Jules Lévy (p. 1-4).



I

POURQUOI J’AI FAIT CE LIVRE


Il y a des femmes qui envient notre sort ; hôtel, diamants, voitures !… Quels rêves dorés ! Je ne veux pas me poser en moraliste : je serais mal dans ce rôle.

Si je publie ces Mémoires, c’est que je pense qu’ils seront intéressants, parce qu’ils mettent en scène la société du second Empire. Je ne crois pas beaucoup aux cris de la morale outragée et j’estime que je puis bien dire les choses que d’autres ont eu du plaisir à faire. Il va sans dire que je ne mets pas les véritables noms. Ceux qui lèveront le masque, et devineront dessous, tant mieux pour eux ! Ce n’est pas moi qui leur dirai s’ils ont vu juste ou non. Ce que j’affirme, c’est que je dis la vérité, n’ayant aucune raison de m’en cacher ; et la preuve, c’est que je débute par une chose que bien peu de femmes consentiraient à faire, par mon acte de naissance.

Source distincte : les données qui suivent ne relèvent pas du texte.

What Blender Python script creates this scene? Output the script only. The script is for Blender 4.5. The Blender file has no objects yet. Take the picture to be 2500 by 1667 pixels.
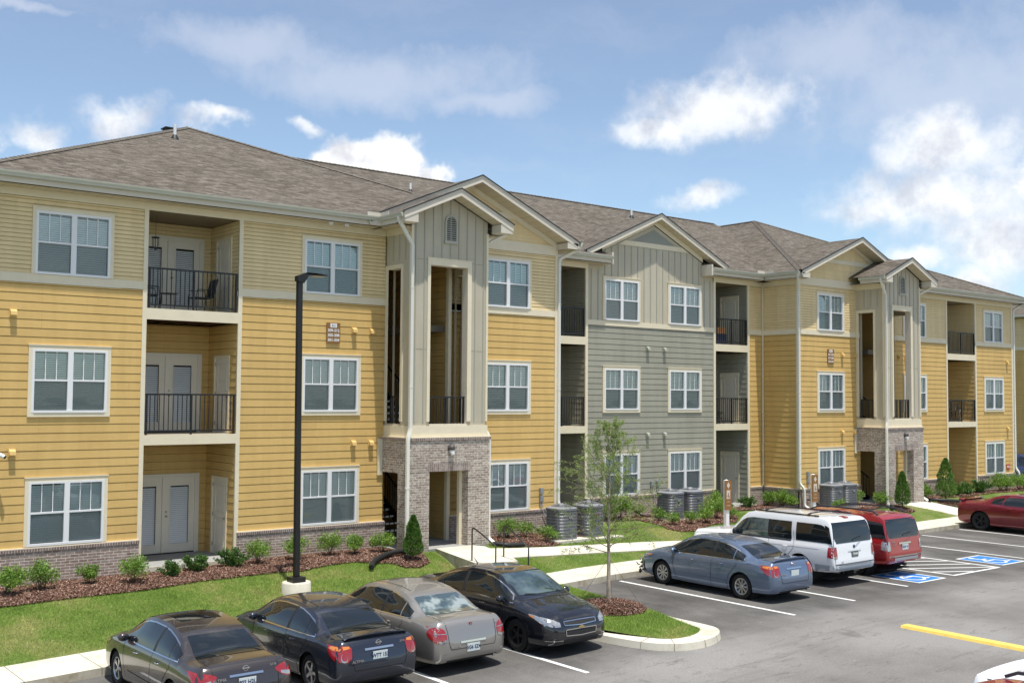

J’ai eu la vie heureuse. J’ai gaspillé énormément d’argent, je suis loin de me poser en victime ; j’aurais mauvaise grâce. J’aurais pu faire des économies : mais la chose n’est pas facile dans le tourbillon où j’ai dû vivre. Entre ce qu’on doit faire et ce qu’on fait il y a toujours une différence. Ce n’est pas pour moi toute seule que je dis cela. Je ne me plains pas : je n’ai que ce que je mérite. Il n’en est pas moins vrai que j’attends la publication de ce volume pour avoir quelques billets de banque et essayer de vivre. Encore une fois, si j’éveille une curiosité que certains prud’hommes pourront qualifier de malsaine, bien à tort, ce n’est nullement dans l’intention de me mettre en vue, car je n’en ai guère envie. Je suis bien obligée de me citer, puisque je ne parle que d’événements auxquels je me suis trouvée mêlée. — Je n’y étais pas forcée, dira-t-on peut-être ! — Alors, tant pis pour moi ! Sans cette situation immorale, je n’aurais pas, néanmoins, connu les gens et les choses, dont je ne crois pas inutile de parler à ceux qui voudront bien me lire. Dans le courant du volume, on trouvera des lettres entières, ou des extraits de correspondance. Qu’on ne s’effarouche pas ! Je les donne sans remords comme sans crainte, sûre que, s’il y a peut-être indiscrétion, il n’y a certainement pas indélicatesse et que ces correspondances ne sont rendues publiques qu’à titre de simple curiosité.